Being put in that scenario where then you get out of solitary confinement, you’re looking at whatever period of time you’re looking at, the opportunity to fight it, and the opportunity to potentially win and give it the best possible chance.
Is it worth it?
I don’t know. I have no idea what that’s worth to you. And as I’ve seen people that have been put in prison, who have had to endure whether it’s days, months, years or decades in prison. I’ve also seen the other side, I’ve seen the other side where a client has brought us on.
We put in our blood, our sweat, our tears. We spend the long nights, we spend the time away from our families to defend your ability to go home to yours. And we fly out to wherever it is, whether it’s in Hawaii or somewhere else.
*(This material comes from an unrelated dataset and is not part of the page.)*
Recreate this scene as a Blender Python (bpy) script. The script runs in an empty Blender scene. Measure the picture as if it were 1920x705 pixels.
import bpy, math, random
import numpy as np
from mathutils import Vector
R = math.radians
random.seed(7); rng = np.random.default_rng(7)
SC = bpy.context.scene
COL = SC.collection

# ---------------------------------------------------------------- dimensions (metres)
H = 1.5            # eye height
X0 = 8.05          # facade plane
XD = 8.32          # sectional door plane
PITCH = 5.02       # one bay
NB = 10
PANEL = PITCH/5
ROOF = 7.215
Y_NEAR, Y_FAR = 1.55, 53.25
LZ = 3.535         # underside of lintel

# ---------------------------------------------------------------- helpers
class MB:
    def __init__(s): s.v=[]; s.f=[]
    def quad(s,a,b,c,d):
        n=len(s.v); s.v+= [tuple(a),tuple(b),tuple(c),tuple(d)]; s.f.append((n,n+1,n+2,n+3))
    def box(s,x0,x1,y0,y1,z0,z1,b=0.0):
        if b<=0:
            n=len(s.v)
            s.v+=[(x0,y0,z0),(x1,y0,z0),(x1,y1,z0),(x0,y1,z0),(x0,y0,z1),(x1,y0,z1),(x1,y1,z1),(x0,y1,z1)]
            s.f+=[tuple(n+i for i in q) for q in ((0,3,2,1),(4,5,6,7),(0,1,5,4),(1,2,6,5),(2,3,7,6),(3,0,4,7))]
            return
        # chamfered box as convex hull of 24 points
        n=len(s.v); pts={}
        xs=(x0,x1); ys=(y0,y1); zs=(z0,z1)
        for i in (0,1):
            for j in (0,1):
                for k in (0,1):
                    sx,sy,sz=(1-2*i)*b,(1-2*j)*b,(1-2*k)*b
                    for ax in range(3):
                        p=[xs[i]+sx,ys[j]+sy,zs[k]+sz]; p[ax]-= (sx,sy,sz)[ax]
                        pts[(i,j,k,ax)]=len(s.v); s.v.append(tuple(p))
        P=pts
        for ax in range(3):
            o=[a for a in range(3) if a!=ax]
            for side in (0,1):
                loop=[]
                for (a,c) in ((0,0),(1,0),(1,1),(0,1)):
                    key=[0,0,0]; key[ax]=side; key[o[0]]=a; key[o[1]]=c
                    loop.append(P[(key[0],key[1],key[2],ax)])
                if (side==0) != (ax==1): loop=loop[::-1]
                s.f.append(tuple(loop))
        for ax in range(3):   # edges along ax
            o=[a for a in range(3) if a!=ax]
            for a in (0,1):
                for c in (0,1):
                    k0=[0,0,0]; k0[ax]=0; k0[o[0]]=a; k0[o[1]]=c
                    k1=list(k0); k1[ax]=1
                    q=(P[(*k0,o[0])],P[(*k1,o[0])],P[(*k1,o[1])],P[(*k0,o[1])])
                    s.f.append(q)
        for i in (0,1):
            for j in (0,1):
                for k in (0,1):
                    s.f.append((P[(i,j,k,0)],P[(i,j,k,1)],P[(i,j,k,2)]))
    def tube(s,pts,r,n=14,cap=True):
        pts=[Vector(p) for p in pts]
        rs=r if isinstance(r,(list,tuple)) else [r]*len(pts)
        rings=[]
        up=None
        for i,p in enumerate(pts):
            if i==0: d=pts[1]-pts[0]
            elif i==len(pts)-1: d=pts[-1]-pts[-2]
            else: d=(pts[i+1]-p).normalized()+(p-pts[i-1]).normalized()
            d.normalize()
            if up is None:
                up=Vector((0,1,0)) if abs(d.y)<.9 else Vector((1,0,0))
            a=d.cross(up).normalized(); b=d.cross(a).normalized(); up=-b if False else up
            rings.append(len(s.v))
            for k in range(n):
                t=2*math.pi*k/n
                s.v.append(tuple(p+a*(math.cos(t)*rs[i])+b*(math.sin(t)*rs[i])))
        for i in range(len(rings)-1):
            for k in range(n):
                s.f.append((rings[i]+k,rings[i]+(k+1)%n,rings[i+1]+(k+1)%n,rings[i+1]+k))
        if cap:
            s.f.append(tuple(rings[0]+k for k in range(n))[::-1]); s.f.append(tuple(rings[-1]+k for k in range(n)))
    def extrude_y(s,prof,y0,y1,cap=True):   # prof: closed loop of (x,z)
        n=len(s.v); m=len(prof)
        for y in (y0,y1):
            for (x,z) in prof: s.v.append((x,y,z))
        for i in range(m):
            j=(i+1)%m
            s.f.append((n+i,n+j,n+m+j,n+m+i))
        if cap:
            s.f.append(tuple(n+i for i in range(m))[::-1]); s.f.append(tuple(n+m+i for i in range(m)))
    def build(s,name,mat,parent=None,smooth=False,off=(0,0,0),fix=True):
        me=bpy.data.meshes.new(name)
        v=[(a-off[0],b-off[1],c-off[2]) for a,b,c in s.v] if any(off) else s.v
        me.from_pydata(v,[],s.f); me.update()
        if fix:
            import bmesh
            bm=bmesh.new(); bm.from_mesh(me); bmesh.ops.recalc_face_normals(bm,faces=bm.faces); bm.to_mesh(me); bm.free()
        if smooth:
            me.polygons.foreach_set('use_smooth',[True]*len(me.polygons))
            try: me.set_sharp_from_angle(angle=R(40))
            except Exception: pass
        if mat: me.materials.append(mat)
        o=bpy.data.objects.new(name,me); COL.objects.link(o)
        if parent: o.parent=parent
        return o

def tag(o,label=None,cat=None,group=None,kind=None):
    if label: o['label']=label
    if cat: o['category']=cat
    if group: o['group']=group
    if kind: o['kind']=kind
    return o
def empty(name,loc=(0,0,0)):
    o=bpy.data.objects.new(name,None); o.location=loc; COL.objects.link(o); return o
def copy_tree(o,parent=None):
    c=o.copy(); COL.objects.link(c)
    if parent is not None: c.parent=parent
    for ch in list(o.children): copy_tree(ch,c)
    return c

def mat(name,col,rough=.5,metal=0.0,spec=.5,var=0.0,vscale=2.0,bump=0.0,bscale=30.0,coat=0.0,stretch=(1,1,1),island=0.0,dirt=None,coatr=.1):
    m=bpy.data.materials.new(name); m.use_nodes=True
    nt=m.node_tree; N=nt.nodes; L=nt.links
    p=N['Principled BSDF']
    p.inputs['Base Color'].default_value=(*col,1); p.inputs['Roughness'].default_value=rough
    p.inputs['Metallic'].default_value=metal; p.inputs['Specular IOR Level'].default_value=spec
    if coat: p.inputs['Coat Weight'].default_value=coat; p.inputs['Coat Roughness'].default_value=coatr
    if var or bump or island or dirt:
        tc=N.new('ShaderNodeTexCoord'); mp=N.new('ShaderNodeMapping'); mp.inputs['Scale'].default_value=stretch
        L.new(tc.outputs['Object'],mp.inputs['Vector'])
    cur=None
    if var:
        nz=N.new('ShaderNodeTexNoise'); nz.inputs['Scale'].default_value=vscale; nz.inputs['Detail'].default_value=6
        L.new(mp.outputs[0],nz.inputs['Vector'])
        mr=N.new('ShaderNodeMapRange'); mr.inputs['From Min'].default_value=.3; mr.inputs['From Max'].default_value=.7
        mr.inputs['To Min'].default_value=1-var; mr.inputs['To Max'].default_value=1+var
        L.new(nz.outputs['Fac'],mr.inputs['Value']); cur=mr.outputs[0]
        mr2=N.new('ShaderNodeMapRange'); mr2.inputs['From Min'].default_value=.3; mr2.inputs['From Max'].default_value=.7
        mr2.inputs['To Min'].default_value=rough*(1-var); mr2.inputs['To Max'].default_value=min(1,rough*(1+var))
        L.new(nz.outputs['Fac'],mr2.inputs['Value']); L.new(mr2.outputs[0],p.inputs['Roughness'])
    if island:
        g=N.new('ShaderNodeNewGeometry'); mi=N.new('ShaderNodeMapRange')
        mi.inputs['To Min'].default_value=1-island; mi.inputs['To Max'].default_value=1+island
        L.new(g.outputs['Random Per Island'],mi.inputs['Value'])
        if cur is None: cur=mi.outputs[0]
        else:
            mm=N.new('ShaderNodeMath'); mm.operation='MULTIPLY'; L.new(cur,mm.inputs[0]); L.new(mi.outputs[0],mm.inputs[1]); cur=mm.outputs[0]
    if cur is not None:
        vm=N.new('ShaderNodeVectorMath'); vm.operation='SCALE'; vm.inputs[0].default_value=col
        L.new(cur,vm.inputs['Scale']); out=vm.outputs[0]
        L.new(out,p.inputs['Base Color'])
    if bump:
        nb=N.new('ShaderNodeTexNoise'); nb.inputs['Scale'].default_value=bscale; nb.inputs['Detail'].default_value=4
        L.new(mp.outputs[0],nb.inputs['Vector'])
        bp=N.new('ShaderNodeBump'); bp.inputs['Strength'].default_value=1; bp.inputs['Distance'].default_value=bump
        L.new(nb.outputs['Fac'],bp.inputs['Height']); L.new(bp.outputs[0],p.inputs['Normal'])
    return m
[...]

We try the week-long case. We’re all nervous. We’re all working really hard. And there’s that one moment of a trial and it’s the moment where you hear, usually a knock on the door and it’s that the jury is ready. And it’s kind of a powerful moment in trials that the bailiff comes and gets the judge, everyone gets rounded up and they say, “We have a verdict.”
And my heart pounds when that happens, your heart would be pounding as well, because all of that work, everything is on the line.
We marshal into the court sit down, the jury comes in. The judge says, “Members do you have findings.” They say, “We have.” The paper gets forwarded. It gets taken to the judge and the judge reads it silently to himself. The judge is holding a paper that’s going to change your life and we take pride in that. And ownership of it, we have so many hours and we are personally invested in this.
That paper goes back to the to the president of the jury or the president of the panel. They usually stand up and they’ll read it out loud and they’ll say, “Private Jones, this panel finds you of all charges and specifications, not guilty.” Those two words, give me goosebumps. I talk about them today.
At that moment, the amount of stress and weight of the world is lifted and my client changes, smiles come back, we hug, usually, I’ve got a wife or a mother or family members crying in the background. We’re hugging it out, high fiving and that’s the best moment. And the day that moment doesn’t become everything to me is the day I stop practicing law.
So as much as the other person who didn’t maybe have the opportunities is walking away to jail and change their family tree forever. The other person is going home to their wife, going back to their command, and walked through this hell and walked back out of it again. You have a choice, choose, what is the cost of doing nothing.